+++ RECORDS SHOWN

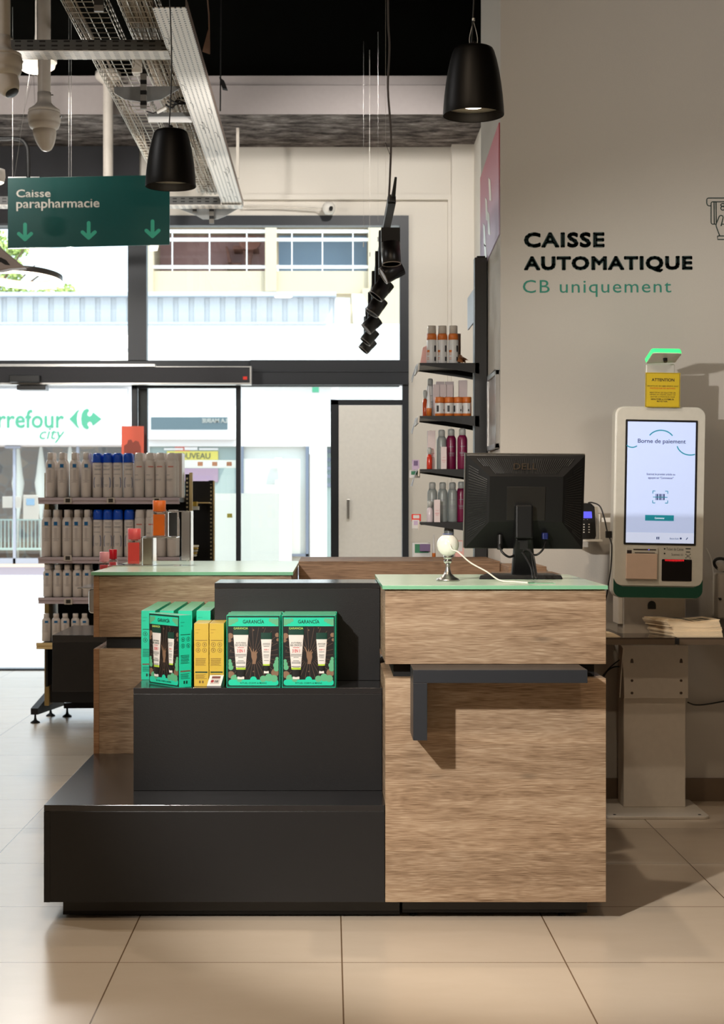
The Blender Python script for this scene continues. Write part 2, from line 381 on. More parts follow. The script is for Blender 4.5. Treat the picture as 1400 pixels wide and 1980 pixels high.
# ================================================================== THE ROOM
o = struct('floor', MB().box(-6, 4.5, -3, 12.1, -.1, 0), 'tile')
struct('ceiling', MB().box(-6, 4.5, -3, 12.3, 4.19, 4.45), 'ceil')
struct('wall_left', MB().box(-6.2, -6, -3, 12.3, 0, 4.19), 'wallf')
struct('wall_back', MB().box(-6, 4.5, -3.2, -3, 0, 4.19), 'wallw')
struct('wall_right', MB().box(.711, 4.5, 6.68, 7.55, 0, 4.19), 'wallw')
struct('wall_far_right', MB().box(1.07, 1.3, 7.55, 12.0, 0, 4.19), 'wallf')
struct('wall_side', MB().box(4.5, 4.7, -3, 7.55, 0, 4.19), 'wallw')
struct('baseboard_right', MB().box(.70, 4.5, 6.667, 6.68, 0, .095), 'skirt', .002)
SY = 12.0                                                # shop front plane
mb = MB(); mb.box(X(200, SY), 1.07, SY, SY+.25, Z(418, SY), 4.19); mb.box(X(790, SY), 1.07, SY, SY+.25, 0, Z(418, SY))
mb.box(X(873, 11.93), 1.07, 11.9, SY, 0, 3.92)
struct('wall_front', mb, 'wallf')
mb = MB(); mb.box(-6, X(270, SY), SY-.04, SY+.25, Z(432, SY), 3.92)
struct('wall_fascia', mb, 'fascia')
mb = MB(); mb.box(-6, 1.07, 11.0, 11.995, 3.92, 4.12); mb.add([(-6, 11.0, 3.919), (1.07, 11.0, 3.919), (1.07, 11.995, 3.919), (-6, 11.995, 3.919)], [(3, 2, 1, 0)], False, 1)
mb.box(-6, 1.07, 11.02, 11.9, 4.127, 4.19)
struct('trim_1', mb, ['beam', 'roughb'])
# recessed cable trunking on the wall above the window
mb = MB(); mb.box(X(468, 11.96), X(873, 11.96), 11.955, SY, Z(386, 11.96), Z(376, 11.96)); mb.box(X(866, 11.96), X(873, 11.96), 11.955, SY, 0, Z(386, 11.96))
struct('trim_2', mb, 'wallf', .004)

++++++
+++ RECORDS SHOWN

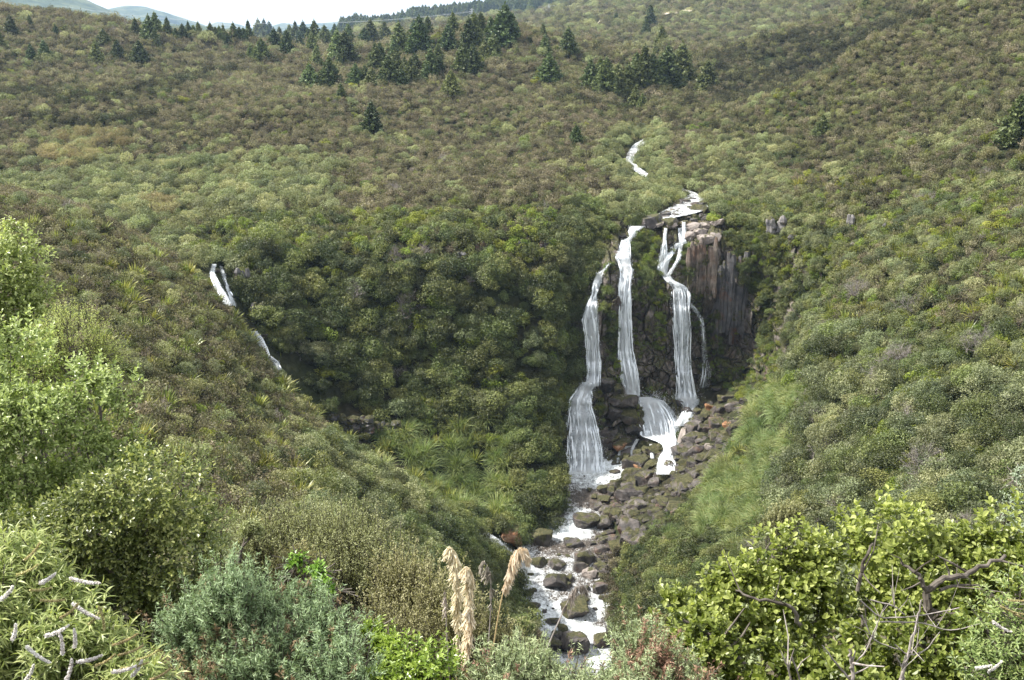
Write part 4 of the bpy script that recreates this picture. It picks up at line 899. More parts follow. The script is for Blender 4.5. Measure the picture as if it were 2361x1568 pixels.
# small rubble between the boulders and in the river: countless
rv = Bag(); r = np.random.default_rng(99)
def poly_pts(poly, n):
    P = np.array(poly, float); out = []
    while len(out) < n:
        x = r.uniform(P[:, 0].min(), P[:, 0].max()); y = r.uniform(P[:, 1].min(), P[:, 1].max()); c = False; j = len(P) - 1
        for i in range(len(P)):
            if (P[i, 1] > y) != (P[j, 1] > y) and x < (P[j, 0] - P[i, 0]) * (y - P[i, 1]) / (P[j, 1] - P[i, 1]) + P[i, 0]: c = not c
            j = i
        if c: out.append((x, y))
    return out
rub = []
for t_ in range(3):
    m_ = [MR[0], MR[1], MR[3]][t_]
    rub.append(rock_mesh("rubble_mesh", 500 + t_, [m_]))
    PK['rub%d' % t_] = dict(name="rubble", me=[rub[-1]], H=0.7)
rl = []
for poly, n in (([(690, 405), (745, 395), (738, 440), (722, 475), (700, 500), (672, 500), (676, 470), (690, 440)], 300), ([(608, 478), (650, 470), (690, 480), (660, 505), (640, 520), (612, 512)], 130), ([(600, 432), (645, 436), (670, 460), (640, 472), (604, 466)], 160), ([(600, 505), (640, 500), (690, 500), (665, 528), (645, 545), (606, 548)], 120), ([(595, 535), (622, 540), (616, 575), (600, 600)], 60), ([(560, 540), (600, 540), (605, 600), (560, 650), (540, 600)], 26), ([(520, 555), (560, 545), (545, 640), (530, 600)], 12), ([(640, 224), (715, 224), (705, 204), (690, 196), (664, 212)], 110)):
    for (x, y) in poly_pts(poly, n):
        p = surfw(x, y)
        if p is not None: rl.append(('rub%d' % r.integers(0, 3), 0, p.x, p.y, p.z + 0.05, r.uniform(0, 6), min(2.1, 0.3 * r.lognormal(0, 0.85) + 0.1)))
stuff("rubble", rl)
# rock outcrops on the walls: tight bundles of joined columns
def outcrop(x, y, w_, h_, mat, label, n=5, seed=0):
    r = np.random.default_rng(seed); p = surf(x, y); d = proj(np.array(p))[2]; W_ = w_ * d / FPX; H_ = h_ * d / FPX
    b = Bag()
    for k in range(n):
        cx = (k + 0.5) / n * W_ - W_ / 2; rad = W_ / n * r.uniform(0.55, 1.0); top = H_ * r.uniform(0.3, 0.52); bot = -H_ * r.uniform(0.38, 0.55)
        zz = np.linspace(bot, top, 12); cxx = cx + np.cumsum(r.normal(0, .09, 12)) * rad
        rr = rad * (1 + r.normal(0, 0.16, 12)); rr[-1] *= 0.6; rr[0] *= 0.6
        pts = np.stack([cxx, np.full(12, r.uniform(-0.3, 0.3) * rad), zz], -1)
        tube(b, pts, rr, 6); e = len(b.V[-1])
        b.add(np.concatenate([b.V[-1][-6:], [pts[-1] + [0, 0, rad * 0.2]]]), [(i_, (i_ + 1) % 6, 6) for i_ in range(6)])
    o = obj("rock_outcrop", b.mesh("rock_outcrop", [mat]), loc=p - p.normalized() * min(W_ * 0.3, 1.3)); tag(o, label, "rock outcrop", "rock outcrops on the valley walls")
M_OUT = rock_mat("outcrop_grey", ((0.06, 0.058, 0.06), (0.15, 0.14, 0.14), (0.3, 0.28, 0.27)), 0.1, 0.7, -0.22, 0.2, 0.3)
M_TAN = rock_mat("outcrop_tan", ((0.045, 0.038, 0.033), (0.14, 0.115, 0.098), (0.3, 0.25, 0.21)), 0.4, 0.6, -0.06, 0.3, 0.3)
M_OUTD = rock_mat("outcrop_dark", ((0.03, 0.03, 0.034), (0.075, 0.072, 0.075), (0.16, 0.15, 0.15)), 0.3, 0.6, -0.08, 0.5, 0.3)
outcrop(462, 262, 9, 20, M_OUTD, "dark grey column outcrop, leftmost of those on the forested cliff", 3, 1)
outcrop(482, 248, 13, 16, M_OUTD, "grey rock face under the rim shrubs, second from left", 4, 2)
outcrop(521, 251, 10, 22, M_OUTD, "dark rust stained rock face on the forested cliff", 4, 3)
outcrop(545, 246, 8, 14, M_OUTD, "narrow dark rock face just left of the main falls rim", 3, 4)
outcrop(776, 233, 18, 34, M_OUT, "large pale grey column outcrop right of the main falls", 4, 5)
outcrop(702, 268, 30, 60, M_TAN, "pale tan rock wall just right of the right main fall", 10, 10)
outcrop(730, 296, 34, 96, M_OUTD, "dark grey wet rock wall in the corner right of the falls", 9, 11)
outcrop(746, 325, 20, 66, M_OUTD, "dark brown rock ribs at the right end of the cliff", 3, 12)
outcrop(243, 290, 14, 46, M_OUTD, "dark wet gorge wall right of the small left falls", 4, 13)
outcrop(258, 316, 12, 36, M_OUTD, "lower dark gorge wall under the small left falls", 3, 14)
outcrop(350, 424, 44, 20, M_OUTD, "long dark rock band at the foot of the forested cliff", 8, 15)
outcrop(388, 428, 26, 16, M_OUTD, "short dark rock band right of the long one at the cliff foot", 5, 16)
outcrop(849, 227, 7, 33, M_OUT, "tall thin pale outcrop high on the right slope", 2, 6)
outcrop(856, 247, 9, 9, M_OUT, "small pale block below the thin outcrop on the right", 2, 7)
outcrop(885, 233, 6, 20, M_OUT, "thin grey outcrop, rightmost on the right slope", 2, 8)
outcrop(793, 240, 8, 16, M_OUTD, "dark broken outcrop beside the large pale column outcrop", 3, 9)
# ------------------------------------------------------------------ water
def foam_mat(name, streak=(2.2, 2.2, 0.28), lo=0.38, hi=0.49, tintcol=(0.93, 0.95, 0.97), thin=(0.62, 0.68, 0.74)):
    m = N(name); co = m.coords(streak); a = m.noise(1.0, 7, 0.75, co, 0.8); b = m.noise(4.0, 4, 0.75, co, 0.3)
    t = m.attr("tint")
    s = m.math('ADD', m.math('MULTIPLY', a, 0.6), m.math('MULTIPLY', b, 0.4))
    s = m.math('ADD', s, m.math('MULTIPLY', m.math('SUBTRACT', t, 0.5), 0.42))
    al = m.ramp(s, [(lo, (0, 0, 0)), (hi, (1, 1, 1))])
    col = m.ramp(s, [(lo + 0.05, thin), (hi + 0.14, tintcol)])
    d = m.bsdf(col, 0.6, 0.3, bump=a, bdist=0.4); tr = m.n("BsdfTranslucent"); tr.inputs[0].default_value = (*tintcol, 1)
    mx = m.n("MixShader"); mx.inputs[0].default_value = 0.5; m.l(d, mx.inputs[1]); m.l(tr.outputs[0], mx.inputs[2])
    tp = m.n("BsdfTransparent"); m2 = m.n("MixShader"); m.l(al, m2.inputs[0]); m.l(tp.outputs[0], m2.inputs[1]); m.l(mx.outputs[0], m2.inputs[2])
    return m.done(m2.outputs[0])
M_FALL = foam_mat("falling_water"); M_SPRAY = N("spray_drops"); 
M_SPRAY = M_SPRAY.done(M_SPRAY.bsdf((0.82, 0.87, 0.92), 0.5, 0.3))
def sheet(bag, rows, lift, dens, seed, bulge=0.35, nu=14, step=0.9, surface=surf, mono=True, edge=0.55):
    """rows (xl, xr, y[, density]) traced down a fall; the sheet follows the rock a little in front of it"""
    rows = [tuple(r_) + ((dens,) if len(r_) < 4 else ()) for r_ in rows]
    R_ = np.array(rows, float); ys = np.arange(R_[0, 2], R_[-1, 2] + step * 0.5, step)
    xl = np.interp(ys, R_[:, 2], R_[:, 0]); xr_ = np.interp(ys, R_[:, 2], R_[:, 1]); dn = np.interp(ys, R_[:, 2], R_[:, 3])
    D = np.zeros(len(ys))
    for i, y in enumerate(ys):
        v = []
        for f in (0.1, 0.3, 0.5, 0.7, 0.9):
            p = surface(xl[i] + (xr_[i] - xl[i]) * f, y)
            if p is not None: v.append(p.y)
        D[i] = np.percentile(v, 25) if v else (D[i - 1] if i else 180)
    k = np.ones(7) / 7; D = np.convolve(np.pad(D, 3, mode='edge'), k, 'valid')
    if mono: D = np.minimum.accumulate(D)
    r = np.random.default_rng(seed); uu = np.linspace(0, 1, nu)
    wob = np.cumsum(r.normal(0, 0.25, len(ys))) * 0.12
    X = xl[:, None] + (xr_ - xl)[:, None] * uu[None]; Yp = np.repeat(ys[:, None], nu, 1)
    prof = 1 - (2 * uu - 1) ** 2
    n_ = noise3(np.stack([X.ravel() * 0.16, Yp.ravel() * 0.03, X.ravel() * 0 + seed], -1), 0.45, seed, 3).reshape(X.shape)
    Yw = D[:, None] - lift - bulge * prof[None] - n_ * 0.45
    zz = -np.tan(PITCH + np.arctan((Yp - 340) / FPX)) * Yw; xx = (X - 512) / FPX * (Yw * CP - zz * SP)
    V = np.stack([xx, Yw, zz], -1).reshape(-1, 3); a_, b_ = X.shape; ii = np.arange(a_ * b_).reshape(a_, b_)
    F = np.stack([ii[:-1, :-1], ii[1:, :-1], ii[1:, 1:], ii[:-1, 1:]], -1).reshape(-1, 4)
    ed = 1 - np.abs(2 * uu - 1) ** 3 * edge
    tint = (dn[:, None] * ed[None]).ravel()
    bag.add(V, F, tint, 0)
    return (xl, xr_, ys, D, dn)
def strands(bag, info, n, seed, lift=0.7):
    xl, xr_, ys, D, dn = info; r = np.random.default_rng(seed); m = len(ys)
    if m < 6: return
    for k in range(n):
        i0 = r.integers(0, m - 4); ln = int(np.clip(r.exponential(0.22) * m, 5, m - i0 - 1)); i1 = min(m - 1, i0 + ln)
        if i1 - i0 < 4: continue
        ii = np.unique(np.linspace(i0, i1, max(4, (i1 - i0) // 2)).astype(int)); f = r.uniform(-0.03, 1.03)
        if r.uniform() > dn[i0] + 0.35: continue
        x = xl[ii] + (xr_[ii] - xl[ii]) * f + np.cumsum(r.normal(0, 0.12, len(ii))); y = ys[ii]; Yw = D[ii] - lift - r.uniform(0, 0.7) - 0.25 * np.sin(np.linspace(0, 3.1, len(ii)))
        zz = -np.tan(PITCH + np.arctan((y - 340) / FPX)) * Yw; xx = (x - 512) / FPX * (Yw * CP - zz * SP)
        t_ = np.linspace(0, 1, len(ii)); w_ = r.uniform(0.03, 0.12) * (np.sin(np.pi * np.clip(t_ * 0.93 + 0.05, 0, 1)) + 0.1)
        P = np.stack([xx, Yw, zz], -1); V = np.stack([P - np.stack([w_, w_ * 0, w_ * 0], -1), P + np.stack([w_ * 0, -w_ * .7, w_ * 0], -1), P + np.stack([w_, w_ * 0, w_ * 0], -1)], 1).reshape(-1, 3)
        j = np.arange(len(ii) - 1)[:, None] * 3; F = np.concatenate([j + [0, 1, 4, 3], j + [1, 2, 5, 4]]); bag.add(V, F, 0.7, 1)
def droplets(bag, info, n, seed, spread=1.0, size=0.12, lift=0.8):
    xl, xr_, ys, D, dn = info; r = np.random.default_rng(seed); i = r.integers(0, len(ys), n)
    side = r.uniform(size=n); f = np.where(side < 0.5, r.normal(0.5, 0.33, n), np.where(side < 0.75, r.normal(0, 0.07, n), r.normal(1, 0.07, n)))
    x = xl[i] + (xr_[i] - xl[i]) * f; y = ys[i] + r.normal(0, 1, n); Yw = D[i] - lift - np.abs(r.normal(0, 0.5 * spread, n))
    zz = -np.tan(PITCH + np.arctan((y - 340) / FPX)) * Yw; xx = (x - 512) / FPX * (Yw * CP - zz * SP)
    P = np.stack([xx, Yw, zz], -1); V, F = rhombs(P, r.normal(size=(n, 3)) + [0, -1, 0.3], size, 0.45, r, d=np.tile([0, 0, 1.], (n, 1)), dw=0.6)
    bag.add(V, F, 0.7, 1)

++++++

DIRECTIONS:
Both the line with "The Blender Python" and the line with "struct('trim_2', mb, 'wallf', .004)" belong in the extract, along with every line between them; set down those lines exactly and only.

FINISHED ANSWER:
The Blender Python script for this scene continues. Write part 2, from line 381 on. More parts follow. The script is for Blender 4.5. Treat the picture as 1400 pixels wide and 1980 pixels high.
# ================================================================== THE ROOM
o = struct('floor', MB().box(-6, 4.5, -3, 12.1, -.1, 0), 'tile')
struct('ceiling', MB().box(-6, 4.5, -3, 12.3, 4.19, 4.45), 'ceil')
struct('wall_left', MB().box(-6.2, -6, -3, 12.3, 0, 4.19), 'wallf')
struct('wall_back', MB().box(-6, 4.5, -3.2, -3, 0, 4.19), 'wallw')
struct('wall_right', MB().box(.711, 4.5, 6.68, 7.55, 0, 4.19), 'wallw')
struct('wall_far_right', MB().box(1.07, 1.3, 7.55, 12.0, 0, 4.19), 'wallf')
struct('wall_side', MB().box(4.5, 4.7, -3, 7.55, 0, 4.19), 'wallw')
struct('baseboard_right', MB().box(.70, 4.5, 6.667, 6.68, 0, .095), 'skirt', .002)
SY = 12.0                                                # shop front plane
mb = MB(); mb.box(X(200, SY), 1.07, SY, SY+.25, Z(418, SY), 4.19); mb.box(X(790, SY), 1.07, SY, SY+.25, 0, Z(418, SY))
mb.box(X(873, 11.93), 1.07, 11.9, SY, 0, 3.92)
struct('wall_front', mb, 'wallf')
mb = MB(); mb.box(-6, X(270, SY), SY-.04, SY+.25, Z(432, SY), 3.92)
struct('wall_fascia', mb, 'fascia')
mb = MB(); mb.box(-6, 1.07, 11.0, 11.995, 3.92, 4.12); mb.add([(-6, 11.0, 3.919), (1.07, 11.0, 3.919), (1.07, 11.995, 3.919), (-6, 11.995, 3.919)], [(3, 2, 1, 0)], False, 1)
mb.box(-6, 1.07, 11.02, 11.9, 4.127, 4.19)
struct('trim_1', mb, ['beam', 'roughb'])
# recessed cable trunking on the wall above the window
mb = MB(); mb.box(X(468, 11.96), X(873, 11.96), 11.955, SY, Z(386, 11.96), Z(376, 11.96)); mb.box(X(866, 11.96), X(873, 11.96), 11.955, SY, 0, Z(386, 11.96))
struct('trim_2', mb, 'wallf', .004)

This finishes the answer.